→ Stored data:

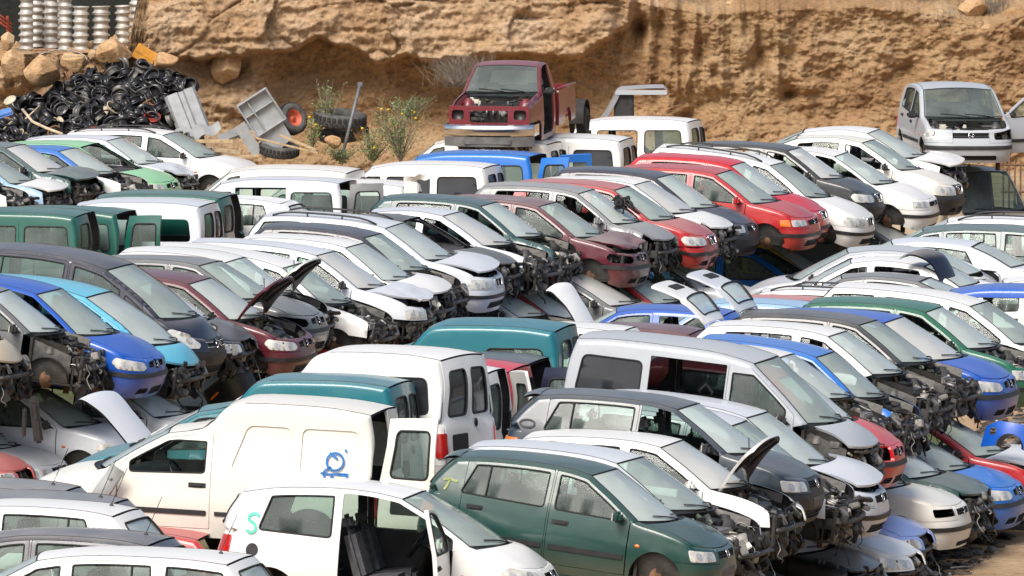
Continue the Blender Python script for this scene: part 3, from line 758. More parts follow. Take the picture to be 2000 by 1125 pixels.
        mb.tube([(x1 + .06, -w, .50), (x1 + .12, -w * .5, .50), (x1 + .13, 0, .50), (x1 + .12, w * .5, .50), (x1 + .06, w, .5)], .034, 4)
        for y in (-.62, -.3, .05, .4, .66): mb.box((x1 + .02, y * w, .46), (.025, .035, .36), ch=.006)
        mb.tube([(x1 - .03, -w, zt(x1) + .03), (x1 + .04, -w * .5, zt(x1) + .0), (x1 + .05, 0, zt(x1)), (x1 + .04, w * .5, zt(x1)), (x1 - .03, w, zt(x1) + .03)], .022, 4)
        mb.box((x1 + .0, 0, .28), (.08, 2 * w, .07), ch=.01)
        out['front_frame'] = mb.mesh('front_frame', [M_STEEL])
        mb = MB()
        mb.box((x1 - .04, rnd.uniform(-.08, .08), .47), (.05, 1.4 * w, .36), mi=0, ch=.008)
        mb.lathe([(.0, .03), (.05, .03), (.05, .0), (.17, .0), (.17, .03), (.19, .03), (.19, -.02)], 18, Matrix.Translation((x1 - .08, .12, .47)) @ Matrix.Rotation(PI / 2, 4, 'Y'), mi=1)
        out['radiator'] = mb.mesh('radiator', [M_GREASE, M_BLK])
        if seed % 4 != 3:
            mb = MB(); cx = x0 + L * .5; cy = rnd.uniform(-.1, .15); zz = zt(cx) - .03
            mb.box((cx, cy, zz - .22), (.34, .55, .36), ch=.03, mi=0); mb.box((cx - .02, cy, zz - .02), (.26, .5, .09), ch=.02, mi=rnd.choice((0, 1)))
            for i in range(4): mb.tube([(cx + .1, cy - .2 + .13 * i, zz - .05), (cx + .22, cy - .2 + .13 * i, zz - .06), (cx + .26, cy - .2 + .13 * i, zz - .2)], .026, 6, 1)
            for i in range(5):
                a = rnd.uniform(-.35, .35); mb.lathe([(0, .04), (.05 + .04 * rnd.random(), .04), (.07, .0), (.07, -.04), (0, -.04)], 12, Matrix.Translation((cx + rnd.uniform(-.2, .25), cy + a, zz - rnd.uniform(.05, .3))) @ Matrix.Rotation(rnd.choice((0, PI / 2)), 4, 'X'), mi=rnd.choice((0, 1)))
            mb.box((cx - .1, cy - .42, zz - .25), (.28, .3, .25), ch=.06, mi=1)
            out['engine'] = mb.mesh('engine', [M_GREASE, M_METAL])
        mb = MB(); bx_ = x0 + .25 * L
        mb.box((bx_, w * .62, zt(bx_) - .12), (.17, .24, .18), ch=.012, mi=0); mb.box((bx_, w * .62, zt(bx_) - .025), (.175, .245, .025), ch=.006, mi=1)
        out['battery'] = mb.mesh('battery', [M_BLK, M_GREYP])
        mb = MB(); px = x0 + .3 * L; mb.box((px, -w * .66, zt(px) - .06), (.16, .2, .16), ch=.035, mi=0); mb.lathe([(0, .03), (.03, .03), (.032, 0), (.0, 0)], 10, Matrix.Translation((px, -w * .66, zt(px) + .02)), mi=1)
        out['reservoir'] = mb.mesh('coolant_reservoir', [M_WHITEP, M_BLK])
        mb = MB()    # hoses, brackets, loose loom
        for i in range(26):
            p = V((x0 + rnd.uniform(0, L), rnd.uniform(-w, w), 0)); p.z = zt(p.x) - rnd.uniform(-.02, .16); pp = [p]; d = V((rnd.uniform(-1, 1), rnd.uniform(-1, 1), 0)).normalized()
            for j in range(5):
                d = (d + V((rnd.uniform(-.8, .8), rnd.uniform(-.8, .8), rnd.uniform(-.5, .4)))).normalized(); q = pp[-1] + d * rnd.uniform(.05, .14)
                q.x = max(x0, min(x1 + .05, q.x)); q.y = max(-w, min(w, q.y)); q.z = min(q.z, zt(q.x) + .05); pp.append(q)
            mb.tube(catmull([tuple(a) for a in pp], 3), rnd.choice((.006, .01, .012, .02)), 5, rnd.choice((0, 0, 0, 1, 2)))
        for i in range(34):
            p = V((x0 + rnd.uniform(0, L), rnd.uniform(-w, w), 0)); p.z = zt(p.x) - rnd.uniform(0, .14)
            mb.box(p, (rnd.uniform(.03, .14), rnd.uniform(.03, .14), rnd.uniform(.02, .09)), Matrix.Rotation(rnd.uniform(0, 3), 3, V((rnd.random(), rnd.random(), 1)).normalized()).to_quaternion(), rnd.choice((0, 0, 0, 0, 0, 0, 1, 1, 1, 2, 2, 2, 3, 3, 5)), .008)
        out['hoses'] = mb.mesh('hoses', [M_GREASE, M_STEEL, M_METAL, M_WHITEP, M_ORANGE, M_RUST])
        mb = MB()    # what hangs out when the bumper is off
        for i in range(rnd.choice((6, 12, 18))):
            y = rnd.uniform(-w, w); p = V((x1 + rnd.uniform(-.05, .1), y, rnd.uniform(.35, .68))); pp = [p]
            for j in range(5):
                p = p + V((rnd.uniform(-.03, .07), rnd.uniform(-.07, .07), -rnd.uniform(.02, .10))); pp.append(p)
            mb.tube(catmull([tuple(a) for a in pp], 3), rnd.choice((.005, .006, .009, .014)), 4, rnd.choice((0, 0, 1, 2)))
        for i in range(38):
            p = V((x1 + rnd.uniform(-.06, .1), rnd.uniform(-w, w), rnd.uniform(.2, .68)))
            mb.box(p, (rnd.uniform(.03, .1), rnd.uniform(.04, .2), rnd.uniform(.03, .14)), Matrix.Rotation(rnd.uniform(0, 3), 3, V((rnd.random(), rnd.random(), 1)).normalized()).to_quaternion(), rnd.choice((0, 0, 0, 1, 2, 3)), .01)
        for i in range(5): mb.blob((x1 - .02, rnd.uniform(-.6, .6), rnd.uniform(.2, .55)), (.10, rnd.uniform(.08, .2), rnd.uniform(.08, .18)), seed + i, .6, 2, 0)
        mb.box((x1 - .10, 0, .42), (.03, 2 * w, .46), mi=0)  # black sheet added behind, to fill the open front with black
        out['loose_wiring'] = mb.mesh('loose_wiring', [M_GREASE, M_STEEL, M_METAL, M_GREYP])
        s.cache[key] = out; return out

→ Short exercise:
Without the pictures, output the full listing exactly as it stands.

→ Exercise response:
Continue the Blender Python script for this scene: part 3, from line 758. More parts follow. Take the picture to be 2000 by 1125 pixels.
        mb.tube([(x1 + .06, -w, .50), (x1 + .12, -w * .5, .50), (x1 + .13, 0, .50), (x1 + .12, w * .5, .50), (x1 + .06, w, .5)], .034, 4)
        for y in (-.62, -.3, .05, .4, .66): mb.box((x1 + .02, y * w, .46), (.025, .035, .36), ch=.006)
        mb.tube([(x1 - .03, -w, zt(x1) + .03), (x1 + .04, -w * .5, zt(x1) + .0), (x1 + .05, 0, zt(x1)), (x1 + .04, w * .5, zt(x1)), (x1 - .03, w, zt(x1) + .03)], .022, 4)
        mb.box((x1 + .0, 0, .28), (.08, 2 * w, .07), ch=.01)
        out['front_frame'] = mb.mesh('front_frame', [M_STEEL])
        mb = MB()
        mb.box((x1 - .04, rnd.uniform(-.08, .08), .47), (.05, 1.4 * w, .36), mi=0, ch=.008)
        mb.lathe([(.0, .03), (.05, .03), (.05, .0), (.17, .0), (.17, .03), (.19, .03), (.19, -.02)], 18, Matrix.Translation((x1 - .08, .12, .47)) @ Matrix.Rotation(PI / 2, 4, 'Y'), mi=1)
        out['radiator'] = mb.mesh('radiator', [M_GREASE, M_BLK])
        if seed % 4 != 3:
            mb = MB(); cx = x0 + L * .5; cy = rnd.uniform(-.1, .15); zz = zt(cx) - .03
            mb.box((cx, cy, zz - .22), (.34, .55, .36), ch=.03, mi=0); mb.box((cx - .02, cy, zz - .02), (.26, .5, .09), ch=.02, mi=rnd.choice((0, 1)))
            for i in range(4): mb.tube([(cx + .1, cy - .2 + .13 * i, zz - .05), (cx + .22, cy - .2 + .13 * i, zz - .06), (cx + .26, cy - .2 + .13 * i, zz - .2)], .026, 6, 1)
            for i in range(5):
                a = rnd.uniform(-.35, .35); mb.lathe([(0, .04), (.05 + .04 * rnd.random(), .04), (.07, .0), (.07, -.04), (0, -.04)], 12, Matrix.Translation((cx + rnd.uniform(-.2, .25), cy + a, zz - rnd.uniform(.05, .3))) @ Matrix.Rotation(rnd.choice((0, PI / 2)), 4, 'X'), mi=rnd.choice((0, 1)))
            mb.box((cx - .1, cy - .42, zz - .25), (.28, .3, .25), ch=.06, mi=1)
            out['engine'] = mb.mesh('engine', [M_GREASE, M_METAL])
        mb = MB(); bx_ = x0 + .25 * L
        mb.box((bx_, w * .62, zt(bx_) - .12), (.17, .24, .18), ch=.012, mi=0); mb.box((bx_, w * .62, zt(bx_) - .025), (.175, .245, .025), ch=.006, mi=1)
        out['battery'] = mb.mesh('battery', [M_BLK, M_GREYP])
        mb = MB(); px = x0 + .3 * L; mb.box((px, -w * .66, zt(px) - .06), (.16, .2, .16), ch=.035, mi=0); mb.lathe([(0, .03), (.03, .03), (.032, 0), (.0, 0)], 10, Matrix.Translation((px, -w * .66, zt(px) + .02)), mi=1)
        out['reservoir'] = mb.mesh('coolant_reservoir', [M_WHITEP, M_BLK])
        mb = MB()    # hoses, brackets, loose loom
        for i in range(26):
            p = V((x0 + rnd.uniform(0, L), rnd.uniform(-w, w), 0)); p.z = zt(p.x) - rnd.uniform(-.02, .16); pp = [p]; d = V((rnd.uniform(-1, 1), rnd.uniform(-1, 1), 0)).normalized()
            for j in range(5):
                d = (d + V((rnd.uniform(-.8, .8), rnd.uniform(-.8, .8), rnd.uniform(-.5, .4)))).normalized(); q = pp[-1] + d * rnd.uniform(.05, .14)
                q.x = max(x0, min(x1 + .05, q.x)); q.y = max(-w, min(w, q.y)); q.z = min(q.z, zt(q.x) + .05); pp.append(q)
            mb.tube(catmull([tuple(a) for a in pp], 3), rnd.choice((.006, .01, .012, .02)), 5, rnd.choice((0, 0, 0, 1, 2)))
        for i in range(34):
            p = V((x0 + rnd.uniform(0, L), rnd.uniform(-w, w), 0)); p.z = zt(p.x) - rnd.uniform(0, .14)
            mb.box(p, (rnd.uniform(.03, .14), rnd.uniform(.03, .14), rnd.uniform(.02, .09)), Matrix.Rotation(rnd.uniform(0, 3), 3, V((rnd.random(), rnd.random(), 1)).normalized()).to_quaternion(), rnd.choice((0, 0, 0, 0, 0, 0, 1, 1, 1, 2, 2, 2, 3, 3, 5)), .008)
        out['hoses'] = mb.mesh('hoses', [M_GREASE, M_STEEL, M_METAL, M_WHITEP, M_ORANGE, M_RUST])
        mb = MB()    # what hangs out when the bumper is off
        for i in range(rnd.choice((6, 12, 18))):
            y = rnd.uniform(-w, w); p = V((x1 + rnd.uniform(-.05, .1), y, rnd.uniform(.35, .68))); pp = [p]
            for j in range(5):
                p = p + V((rnd.uniform(-.03, .07), rnd.uniform(-.07, .07), -rnd.uniform(.02, .10))); pp.append(p)
            mb.tube(catmull([tuple(a) for a in pp], 3), rnd.choice((.005, .006, .009, .014)), 4, rnd.choice((0, 0, 1, 2)))
        for i in range(38):
            p = V((x1 + rnd.uniform(-.06, .1), rnd.uniform(-w, w), rnd.uniform(.2, .68)))
            mb.box(p, (rnd.uniform(.03, .1), rnd.uniform(.04, .2), rnd.uniform(.03, .14)), Matrix.Rotation(rnd.uniform(0, 3), 3, V((rnd.random(), rnd.random(), 1)).normalized()).to_quaternion(), rnd.choice((0, 0, 0, 1, 2, 3)), .01)
        for i in range(5): mb.blob((x1 - .02, rnd.uniform(-.6, .6), rnd.uniform(.2, .55)), (.10, rnd.uniform(.08, .2), rnd.uniform(.08, .18)), seed + i, .6, 2, 0)
        mb.box((x1 - .10, 0, .42), (.03, 2 * w, .46), mi=0)  # black sheet added behind, to fill the open front with black
        out['loose_wiring'] = mb.mesh('loose_wiring', [M_GREASE, M_STEEL, M_METAL, M_GREYP])
        s.cache[key] = out; return out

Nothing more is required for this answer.